You may find that their details are stamped on the underside of the wing. If not, take note of the numbers on the ring on the bird’s leg and you will then be able to report the bird to the relevant pigeon racing group. They usually say they will contact you back within 48 hours, not including weekends, so you’ll need to be prepared to feed and house the bird in the meantime. However, we strongly advise that, on speaking to the owner, you check what will happen to the bird on its return. Our experience is that the usual response from the owner is that they do not want the bird and it will be culled as it has failed so be sure to check this won’t happen. You may be asked to let the bird go after a few days rest to find its own way home. We would advise against this for the reasons given above. We recommend that you insist the owner either pays for a courier or collects the bird in person, both to ensure the bird arrives safely and because this is a good way to ensure the owner really does want the bird back and won’t simply wring its neck. 

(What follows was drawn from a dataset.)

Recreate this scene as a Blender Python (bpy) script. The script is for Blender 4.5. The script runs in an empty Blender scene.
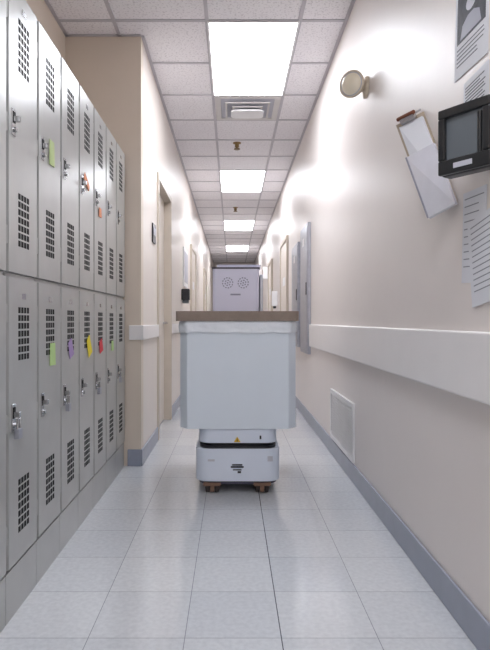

3) Seek sanctuary for the bird 

You may, like us, feel that pigeon racing is a cruel past time and feel reluctant to return the bird to a place where it will again be released to potentially become lost, exhausted or injured again, or perhaps worse. Our article on the ethics of pigeon racing here explains our objections to the sport. Perhaps after being advised that the bird will be culled, you may decide not to return the bird to its owner or gain permission from them to rehome it. You can then either seek permanent sanctuary for the bird with an animal rescue or seek a wildlife rescue that will rehabilitate the bird so that it can join the wild flocks. This takes time – it is not simply a case of releasing them so please do not just let the bird go. But some racing pigeons can regain their wild instincts with expert intervention. Not all wildlife rescues wish to get involved to this degree or have the facilities to do so, so you may need to ring round a bit. Sometimes domestic animal charities, especially those with facilities for pet birds, are the best bet for somewhere which can offer permanent sanctuary.